*The task*.
Print only the lines from the top of the data through the line with "tag(hinge, 'white lacquered", both included, skipping every picture.
### Source excerpt
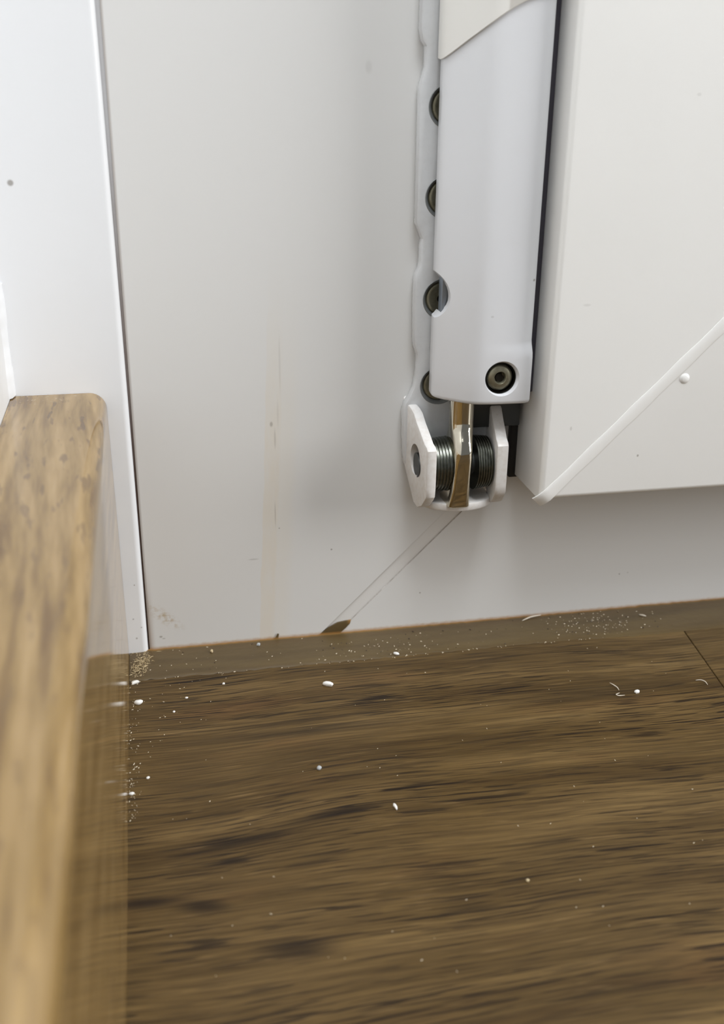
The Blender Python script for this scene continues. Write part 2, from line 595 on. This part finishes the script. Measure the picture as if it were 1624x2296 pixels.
# ------------------------------------------------------------------ opening sash
sash = empty('window_casement', (81.5, -10, 37.7))
tag(sash, 'white plastic window sash with diagonal corner weld, right of the hinge', 'window sash')
X0, Z0, YF, YB = 81.5, 37.7, -18.0, -2.4
R = 1.1
sp = [(0.0, YB)] + [(R - R * math.cos(a), YF + R - R * math.sin(a)) for a in [math.pi / 2 * k / 6 for k in range(7)]] + [(75, YF), (75, YB)]
v, f = loft([[(X0 + d, y, 900) for d, y in sp], [(X0 + d, y, Z0 + d) for d, y in sp]])
mesh_obj('sash_stile', v, f, M['sash'], sash, smooth=40)
v, f = loft([[(X0 + d, y, Z0 + d) for d, y in sp], [(900, y, Z0 + d) for d, y in sp]])
mesh_obj('sash_rail', v, f, M['sash'], sash, smooth=40)
# weld ridge on the mitre
q2 = math.sqrt(.5)
rings = []
for i in range(90):
    d = -0.55 + i * 0.84
    w = 1.34 * (1 + .05 * math.sin(i * .6))
    yb = YF if d > R else YF + R - math.sqrt(max(0.0, R * R - (R - max(d, 0)) ** 2))
    h = .27 if i else .1
    cx, cz = X0 + d + .35, Z0 + d - .35
    sec = [(-w, .25), (-w, -h * .45), (-w * .8, -h), (-.1, -h * .82), (w * .55, -h * .8), (w * .9, -h * .35), (w, .25)]
    rings.append([(cx - a * q2 * -1, yb + b, cz - a * q2) for a, b in sec])
v, f = loft(rings)
mesh_obj('weld_ridge', v, f, M['sash_weld'], sash, smooth=50)
bl = lathe([(-.34, .05), (-.3, .5), (-.2, .85), (0, 1.1), (.3, .9)], 14, lambda h, a, b: (110.6 + a * 1.0, YF + h, 62.4 + b))
mesh_obj('weld_blob', *bl, M['sash_weld'], sash, smooth=60)
mesh_obj('gasket', *soft_box((80.1, -2.4, 37.0), (82.2, -0.05, 900), .25), M['black'], sash, smooth=40)
# glass well inside the sash, for other views
mesh_obj('glazing_bead', *box((X0 + 75, -14, Z0 + 75), (X0 + 90, -3, 900)), M['sash'], sash)
mesh_obj('glazing_bead', *box((X0 + 90, -14, Z0 + 75), (900, -3, Z0 + 90)), M['sash'], sash)

# ------------------------------------------------------------------ hinge
hinge = empty('pivot_hinge_set', (68, 0, 40))
tag(hinge, 'white lacquered bottom corner hinge with chrome pivot rod, between frame and sash', 'hinge')

left = [(57.1, 300), (57.1, 126.5), (57.5, 124.6), (58.2, 123.6), (58.2, 120.2), (57.7, 118.2), (57.2, 116.6), (57.25, 105), (57.3, 91.9),
        (57.6, 91.2), (58.1, 90.0), (58.6, 88.8), (58.35, 87.4), (58.35, 84.5), (58.2, 83.2), (57.6, 82.0), (57.4, 80.6),
        (57.4, 75), (57.55, 69.0), (57.7, 67.4), (58.3, 65.6), (58.4, 64.2), (58.25, 61.0), (57.9, 58.6), (57.0, 56.6),
        (56.1, 55.2), (55.7, 53.6), (55.85, 47.5), (56.2, 42.6), (56.8, 40.6)]
P = left + [(58.5, 37.5), (61, 35.0), (72, 35.0), (75.5, 38), (76.6, 42), (77, 50), (78.6, 56), (78.6, 300)]
v, f = slab(P, 2.9, .7, lambda a, b, c: (a, -0.02 - c, b))
plate = mesh_obj('base_plate', v, f, M['plate_white'], hinge, smooth=30)

SCR = [(63.1, 113.3), (63.0, 96.7), (63.2, 76.9), (63.2, 58.9)]
cyl_y = lambda cx, cz: (lambda h, a, b: (cx + a, h, cz + b))
cut(plate, [lathe([(-6.5, 4.1), (-2.95, 4.0), (-1.7, 3.4), (-1.0, 3.4)], 36, cyl_y(cx, cz)) for cx, cz in SCR], 30)
for cx, cz in SCR:
    sc = mesh_obj('plate_screw', *lathe([(-1.05, 3.35), (-2.1, 3.35), (-2.45, 3.1), (-2.55, 2.7), (-2.5, 2.55), (-2.5, .98), (-1.4, .9), (-1.4, .01)], 32,
                                        cyl_y(cx, cz)), M['screw'], hinge, smooth=35)
    mesh_obj('screw_collar', *lathe([(-1.9, 3.95), (-2.93, 4.12), (-3.02, 4.0), (-2.8, 3.6), (-1.9, 3.3)], 36, cyl_y(cx, cz), cap=False),
             M['recess'], sc, smooth=50)
    mesh_obj('screw_socket', *lathe([(-1.3, 1.0), (-1.6, .9)], 6, cyl_y(cx, cz)), M['socket'], sc)

# bearing ears: plates bent off the base plate
EY = [(0.0, 56.0), (-1.2, 55.2), (-4.5, 54.8), (-6.3, 54.2), (-8.2, 52.6), (-11.2, 50.6), (-12.6, 49.6), (-13.9, 49.2), (-14.6, 48.5), (-14.7, 47.2),
      (-14.7, 40.2), (-14.5, 38.4), (-13.8, 37.5), (-12.0, 35.6), (-9.6, 34.4), (-7.5, 34.8), (-4.5, 38.0), (-1.5, 41.2), (0.0, 42.0)]


def ear(x0, t, lean, up):
    return slab([(a, b + up * (1 if b > 42 else 0)) for a, b in EY], t, .4, lambda a, b, c: (x0 + c + lean * -a, a, b))


el = mesh_obj('bearing_ear', *ear(56.25, 2.1, .125, 0), M['ear_white'], hinge, smooth=30)
cut(el, [lathe([(54, 2.7), (60.5, 2.7)], 30, lambda h, a, b: (h, -8.0 + a, 44.6 + b * 1.25))], 30)
er = mesh_obj('bearing_ear', *ear(74.3, 2.5, -.10, 0.3), M['ear_white'], hinge, smooth=30)
# web that closes the bracket below the pivot
web = [(59.4, -1.0), (59.0, -5.0)] + [(66.6 + 7.8 * math.cos(a), -7.2 - 5.9 * math.sin(a)) for a in [math.pi - math.pi * k / 16 for k in range(1, 16)]] + [(74.2, -5.0), (74.2, -1.0)]
v, f = slab(web, 1.7, .35, lambda a, b, c: (a, b, 33.6 + c + .05 * (-b)))
mesh_obj('bearing_web', v, f, M['ear_white'], hinge, smooth=30)

ax = lambda h, a, b: (h, -8.6 + a, 43.6 + b)
ribs = lambda x0, x1, r, big: [(x0, r * .6), (x0, r * .95)] + [(x0 + (x1 - x0) * k / 24, r * (1 - .05 * (k % 4 >= 2)) * (.93 + .07 * (k / 24 if big else 1 - k / 24))) for k in range(25)] + [(x1, r * .6)]
mesh_obj('bearing_disc', *lathe(ribs(60.0, 63.9, 5.8, True), 40, ax), M['disc'], hinge, smooth=25)
mesh_obj('bearing_disc', *lathe(ribs(69.3, 72.6, 5.8, False), 40, ax), M['disc'], hinge, smooth=25)
mesh_obj('pivot_pin', *lathe([(57.4, 2.6), (75.5, 2.6)], 24, ax), M['dark'], hinge, smooth=35)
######
*Written answer*.
The Blender Python script for this scene continues. Write part 2, from line 595 on. This part finishes the script. Measure the picture as if it were 1624x2296 pixels.
# ------------------------------------------------------------------ opening sash
sash = empty('window_casement', (81.5, -10, 37.7))
tag(sash, 'white plastic window sash with diagonal corner weld, right of the hinge', 'window sash')
X0, Z0, YF, YB = 81.5, 37.7, -18.0, -2.4
R = 1.1
sp = [(0.0, YB)] + [(R - R * math.cos(a), YF + R - R * math.sin(a)) for a in [math.pi / 2 * k / 6 for k in range(7)]] + [(75, YF), (75, YB)]
v, f = loft([[(X0 + d, y, 900) for d, y in sp], [(X0 + d, y, Z0 + d) for d, y in sp]])
mesh_obj('sash_stile', v, f, M['sash'], sash, smooth=40)
v, f = loft([[(X0 + d, y, Z0 + d) for d, y in sp], [(900, y, Z0 + d) for d, y in sp]])
mesh_obj('sash_rail', v, f, M['sash'], sash, smooth=40)
# weld ridge on the mitre
q2 = math.sqrt(.5)
rings = []
for i in range(90):
    d = -0.55 + i * 0.84
    w = 1.34 * (1 + .05 * math.sin(i * .6))
    yb = YF if d > R else YF + R - math.sqrt(max(0.0, R * R - (R - max(d, 0)) ** 2))
    h = .27 if i else .1
    cx, cz = X0 + d + .35, Z0 + d - .35
    sec = [(-w, .25), (-w, -h * .45), (-w * .8, -h), (-.1, -h * .82), (w * .55, -h * .8), (w * .9, -h * .35), (w, .25)]
    rings.append([(cx - a * q2 * -1, yb + b, cz - a * q2) for a, b in sec])
v, f = loft(rings)
mesh_obj('weld_ridge', v, f, M['sash_weld'], sash, smooth=50)
bl = lathe([(-.34, .05), (-.3, .5), (-.2, .85), (0, 1.1), (.3, .9)], 14, lambda h, a, b: (110.6 + a * 1.0, YF + h, 62.4 + b))
mesh_obj('weld_blob', *bl, M['sash_weld'], sash, smooth=60)
mesh_obj('gasket', *soft_box((80.1, -2.4, 37.0), (82.2, -0.05, 900), .25), M['black'], sash, smooth=40)
# glass well inside the sash, for other views
mesh_obj('glazing_bead', *box((X0 + 75, -14, Z0 + 75), (X0 + 90, -3, 900)), M['sash'], sash)
mesh_obj('glazing_bead', *box((X0 + 90, -14, Z0 + 75), (900, -3, Z0 + 90)), M['sash'], sash)

# ------------------------------------------------------------------ hinge
hinge = empty('pivot_hinge_set', (68, 0, 40))
tag(hinge, 'white lacquered bottom corner hinge with chrome pivot rod, between frame and sash', 'hinge')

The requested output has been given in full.